Record excerpts:
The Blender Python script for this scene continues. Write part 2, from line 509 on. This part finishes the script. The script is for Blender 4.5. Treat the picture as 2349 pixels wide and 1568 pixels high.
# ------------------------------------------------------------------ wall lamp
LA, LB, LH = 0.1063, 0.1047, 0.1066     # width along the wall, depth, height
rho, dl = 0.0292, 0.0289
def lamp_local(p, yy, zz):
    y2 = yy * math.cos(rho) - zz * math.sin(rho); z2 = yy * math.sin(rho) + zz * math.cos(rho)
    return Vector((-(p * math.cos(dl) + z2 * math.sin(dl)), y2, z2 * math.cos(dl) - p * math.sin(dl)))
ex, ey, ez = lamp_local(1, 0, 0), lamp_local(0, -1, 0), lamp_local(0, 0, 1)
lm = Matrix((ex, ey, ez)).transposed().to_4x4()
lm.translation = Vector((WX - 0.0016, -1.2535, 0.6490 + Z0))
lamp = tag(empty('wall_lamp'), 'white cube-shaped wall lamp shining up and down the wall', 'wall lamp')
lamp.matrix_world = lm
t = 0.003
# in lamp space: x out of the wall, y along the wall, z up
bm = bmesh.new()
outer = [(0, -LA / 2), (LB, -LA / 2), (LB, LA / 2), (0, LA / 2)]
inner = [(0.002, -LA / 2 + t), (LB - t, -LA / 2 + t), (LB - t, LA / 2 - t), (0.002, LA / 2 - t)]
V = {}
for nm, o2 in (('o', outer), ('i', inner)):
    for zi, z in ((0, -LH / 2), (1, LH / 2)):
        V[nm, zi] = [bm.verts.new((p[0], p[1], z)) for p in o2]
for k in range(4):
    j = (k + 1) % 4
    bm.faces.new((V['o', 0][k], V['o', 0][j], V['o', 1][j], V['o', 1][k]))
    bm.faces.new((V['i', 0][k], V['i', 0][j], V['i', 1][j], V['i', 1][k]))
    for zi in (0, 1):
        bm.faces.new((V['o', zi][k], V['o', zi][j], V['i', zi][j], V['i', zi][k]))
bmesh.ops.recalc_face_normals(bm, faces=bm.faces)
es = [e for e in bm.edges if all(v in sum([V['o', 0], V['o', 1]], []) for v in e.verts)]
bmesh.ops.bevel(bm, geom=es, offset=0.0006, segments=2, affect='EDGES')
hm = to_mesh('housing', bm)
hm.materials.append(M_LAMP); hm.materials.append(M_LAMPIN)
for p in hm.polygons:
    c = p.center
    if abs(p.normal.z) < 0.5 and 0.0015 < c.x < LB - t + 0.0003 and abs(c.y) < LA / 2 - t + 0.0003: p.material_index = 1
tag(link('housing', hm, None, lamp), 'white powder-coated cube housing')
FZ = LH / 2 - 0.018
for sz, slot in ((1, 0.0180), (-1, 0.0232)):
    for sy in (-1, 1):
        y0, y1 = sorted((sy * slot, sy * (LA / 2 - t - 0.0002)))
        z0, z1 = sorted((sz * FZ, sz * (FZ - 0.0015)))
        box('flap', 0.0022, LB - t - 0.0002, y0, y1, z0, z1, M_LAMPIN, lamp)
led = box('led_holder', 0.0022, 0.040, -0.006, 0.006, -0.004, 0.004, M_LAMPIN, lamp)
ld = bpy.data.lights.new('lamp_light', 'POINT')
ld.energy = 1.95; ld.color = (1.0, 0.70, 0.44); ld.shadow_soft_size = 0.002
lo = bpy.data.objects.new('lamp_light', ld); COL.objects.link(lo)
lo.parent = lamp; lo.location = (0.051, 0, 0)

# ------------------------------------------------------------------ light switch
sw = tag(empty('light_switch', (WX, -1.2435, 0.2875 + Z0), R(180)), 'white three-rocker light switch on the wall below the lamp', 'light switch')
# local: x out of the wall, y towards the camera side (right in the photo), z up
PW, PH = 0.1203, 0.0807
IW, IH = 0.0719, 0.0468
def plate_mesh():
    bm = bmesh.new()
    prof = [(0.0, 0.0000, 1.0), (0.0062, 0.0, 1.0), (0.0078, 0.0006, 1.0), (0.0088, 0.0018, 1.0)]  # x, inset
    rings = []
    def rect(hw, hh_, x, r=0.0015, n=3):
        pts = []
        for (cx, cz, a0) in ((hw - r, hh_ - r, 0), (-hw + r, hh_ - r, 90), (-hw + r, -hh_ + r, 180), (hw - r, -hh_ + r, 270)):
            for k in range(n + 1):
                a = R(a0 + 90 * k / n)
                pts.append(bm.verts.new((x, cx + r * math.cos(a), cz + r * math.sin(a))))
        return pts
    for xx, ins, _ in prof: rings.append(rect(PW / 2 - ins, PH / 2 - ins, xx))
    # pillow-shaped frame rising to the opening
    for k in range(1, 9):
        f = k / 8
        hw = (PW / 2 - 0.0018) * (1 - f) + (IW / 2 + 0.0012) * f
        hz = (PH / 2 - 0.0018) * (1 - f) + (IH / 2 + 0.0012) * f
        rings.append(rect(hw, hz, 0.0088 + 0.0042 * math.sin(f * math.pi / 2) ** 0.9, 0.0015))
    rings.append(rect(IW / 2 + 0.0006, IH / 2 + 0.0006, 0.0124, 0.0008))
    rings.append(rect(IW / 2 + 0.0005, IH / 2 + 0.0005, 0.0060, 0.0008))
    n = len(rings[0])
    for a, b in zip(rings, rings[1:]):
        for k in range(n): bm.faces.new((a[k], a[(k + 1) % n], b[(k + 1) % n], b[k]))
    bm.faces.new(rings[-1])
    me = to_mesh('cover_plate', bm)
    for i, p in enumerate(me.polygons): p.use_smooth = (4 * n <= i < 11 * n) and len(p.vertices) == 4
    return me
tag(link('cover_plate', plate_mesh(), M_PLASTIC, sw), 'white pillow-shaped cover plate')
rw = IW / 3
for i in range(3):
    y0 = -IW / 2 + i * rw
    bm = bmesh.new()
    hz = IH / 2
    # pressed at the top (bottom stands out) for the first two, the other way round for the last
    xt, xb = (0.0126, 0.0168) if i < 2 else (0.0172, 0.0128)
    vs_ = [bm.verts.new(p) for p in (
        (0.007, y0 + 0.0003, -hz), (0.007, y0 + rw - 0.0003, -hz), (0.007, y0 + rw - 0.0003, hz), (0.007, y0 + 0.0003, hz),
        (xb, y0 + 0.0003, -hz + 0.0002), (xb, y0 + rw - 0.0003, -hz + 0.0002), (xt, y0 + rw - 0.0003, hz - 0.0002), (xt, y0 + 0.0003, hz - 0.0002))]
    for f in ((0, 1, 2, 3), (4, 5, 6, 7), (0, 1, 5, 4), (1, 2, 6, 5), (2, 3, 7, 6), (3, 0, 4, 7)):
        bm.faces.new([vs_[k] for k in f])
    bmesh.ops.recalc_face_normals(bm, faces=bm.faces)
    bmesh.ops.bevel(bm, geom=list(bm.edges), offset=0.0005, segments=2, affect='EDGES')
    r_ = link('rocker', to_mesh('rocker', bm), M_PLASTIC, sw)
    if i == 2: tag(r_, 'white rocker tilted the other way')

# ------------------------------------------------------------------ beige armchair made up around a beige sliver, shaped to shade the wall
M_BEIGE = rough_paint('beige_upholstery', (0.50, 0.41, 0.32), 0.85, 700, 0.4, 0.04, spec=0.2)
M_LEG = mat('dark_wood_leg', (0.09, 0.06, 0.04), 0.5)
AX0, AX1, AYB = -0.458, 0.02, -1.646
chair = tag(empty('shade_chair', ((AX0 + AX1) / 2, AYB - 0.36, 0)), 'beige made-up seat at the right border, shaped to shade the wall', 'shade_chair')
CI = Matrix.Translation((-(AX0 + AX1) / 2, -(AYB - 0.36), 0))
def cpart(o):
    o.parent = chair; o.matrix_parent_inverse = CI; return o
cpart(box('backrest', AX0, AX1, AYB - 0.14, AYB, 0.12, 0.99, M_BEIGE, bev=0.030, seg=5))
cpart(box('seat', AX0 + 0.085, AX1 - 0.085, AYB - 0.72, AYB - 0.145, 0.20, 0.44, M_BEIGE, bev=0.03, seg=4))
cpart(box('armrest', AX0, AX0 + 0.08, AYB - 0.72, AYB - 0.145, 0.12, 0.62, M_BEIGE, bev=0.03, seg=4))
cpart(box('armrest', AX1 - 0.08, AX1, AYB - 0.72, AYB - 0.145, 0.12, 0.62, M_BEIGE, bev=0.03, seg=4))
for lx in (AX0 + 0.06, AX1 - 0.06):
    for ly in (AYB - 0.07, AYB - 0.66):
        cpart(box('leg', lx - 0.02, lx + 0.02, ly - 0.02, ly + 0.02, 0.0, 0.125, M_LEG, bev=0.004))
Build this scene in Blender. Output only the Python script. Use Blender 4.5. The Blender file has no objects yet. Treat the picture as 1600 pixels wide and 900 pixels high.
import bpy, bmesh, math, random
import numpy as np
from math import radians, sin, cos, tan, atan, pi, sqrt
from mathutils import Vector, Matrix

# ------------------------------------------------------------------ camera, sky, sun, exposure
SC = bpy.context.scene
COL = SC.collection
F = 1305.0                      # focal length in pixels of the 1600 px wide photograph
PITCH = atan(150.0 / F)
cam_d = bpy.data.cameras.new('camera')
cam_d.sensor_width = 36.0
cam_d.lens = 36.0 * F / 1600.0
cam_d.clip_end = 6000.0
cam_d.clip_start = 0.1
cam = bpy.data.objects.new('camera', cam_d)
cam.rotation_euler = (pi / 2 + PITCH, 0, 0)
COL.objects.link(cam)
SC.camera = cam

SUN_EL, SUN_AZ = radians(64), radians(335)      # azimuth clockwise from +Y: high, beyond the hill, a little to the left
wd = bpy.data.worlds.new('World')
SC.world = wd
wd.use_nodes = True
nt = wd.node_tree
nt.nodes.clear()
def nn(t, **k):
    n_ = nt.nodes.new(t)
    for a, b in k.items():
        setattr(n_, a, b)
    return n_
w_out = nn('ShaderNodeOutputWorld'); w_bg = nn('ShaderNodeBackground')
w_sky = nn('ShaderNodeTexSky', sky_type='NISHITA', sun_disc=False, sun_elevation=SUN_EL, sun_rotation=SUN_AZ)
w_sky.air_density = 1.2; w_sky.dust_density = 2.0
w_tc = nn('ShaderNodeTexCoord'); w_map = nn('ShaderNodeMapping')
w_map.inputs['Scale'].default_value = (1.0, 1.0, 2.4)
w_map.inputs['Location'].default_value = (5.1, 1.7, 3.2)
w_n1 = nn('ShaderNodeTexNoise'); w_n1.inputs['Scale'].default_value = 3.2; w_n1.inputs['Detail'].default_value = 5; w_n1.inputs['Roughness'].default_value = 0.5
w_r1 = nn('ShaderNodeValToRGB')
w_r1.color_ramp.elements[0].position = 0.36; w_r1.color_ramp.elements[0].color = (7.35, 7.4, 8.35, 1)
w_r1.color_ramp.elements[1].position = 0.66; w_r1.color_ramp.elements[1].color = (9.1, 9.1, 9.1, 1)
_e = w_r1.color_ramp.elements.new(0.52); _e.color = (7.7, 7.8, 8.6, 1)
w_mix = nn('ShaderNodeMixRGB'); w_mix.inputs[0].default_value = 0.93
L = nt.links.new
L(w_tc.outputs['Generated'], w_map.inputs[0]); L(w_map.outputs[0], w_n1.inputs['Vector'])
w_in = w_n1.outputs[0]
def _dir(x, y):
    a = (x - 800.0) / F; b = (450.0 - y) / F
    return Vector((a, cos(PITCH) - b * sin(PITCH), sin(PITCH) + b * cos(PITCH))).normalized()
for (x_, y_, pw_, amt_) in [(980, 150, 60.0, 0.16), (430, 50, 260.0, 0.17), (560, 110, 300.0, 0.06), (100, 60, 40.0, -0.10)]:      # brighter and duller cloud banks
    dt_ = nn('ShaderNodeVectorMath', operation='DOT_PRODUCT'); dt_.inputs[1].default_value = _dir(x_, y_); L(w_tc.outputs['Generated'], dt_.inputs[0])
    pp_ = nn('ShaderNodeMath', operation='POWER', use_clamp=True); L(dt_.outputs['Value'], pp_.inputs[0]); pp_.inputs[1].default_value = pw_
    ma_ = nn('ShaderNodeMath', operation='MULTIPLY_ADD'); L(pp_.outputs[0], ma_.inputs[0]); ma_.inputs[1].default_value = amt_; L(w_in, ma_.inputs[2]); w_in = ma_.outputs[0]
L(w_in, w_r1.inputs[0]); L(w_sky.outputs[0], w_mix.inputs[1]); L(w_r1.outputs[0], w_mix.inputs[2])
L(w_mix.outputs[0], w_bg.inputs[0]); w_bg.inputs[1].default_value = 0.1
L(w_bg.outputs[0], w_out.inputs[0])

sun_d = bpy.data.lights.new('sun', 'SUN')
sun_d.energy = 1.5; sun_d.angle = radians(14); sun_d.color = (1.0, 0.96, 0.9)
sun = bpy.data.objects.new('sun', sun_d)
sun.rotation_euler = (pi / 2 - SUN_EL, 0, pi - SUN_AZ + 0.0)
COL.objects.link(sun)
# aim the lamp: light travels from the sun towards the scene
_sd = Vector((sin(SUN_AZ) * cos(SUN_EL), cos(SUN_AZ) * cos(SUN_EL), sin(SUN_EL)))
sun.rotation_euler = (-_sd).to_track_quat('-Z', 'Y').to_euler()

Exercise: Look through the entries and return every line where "Blender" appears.

Result for this exercise:
The Blender Python script for this scene continues. Write part 2, from line 509 on. This part finishes the script. The script is for Blender 4.5. Treat the picture as 2349 pixels wide and 1568 pixels high.
Build this scene in Blender. Output only the Python script. Use Blender 4.5. The Blender file has no objects yet. Treat the picture as 1600 pixels wide and 900 pixels high.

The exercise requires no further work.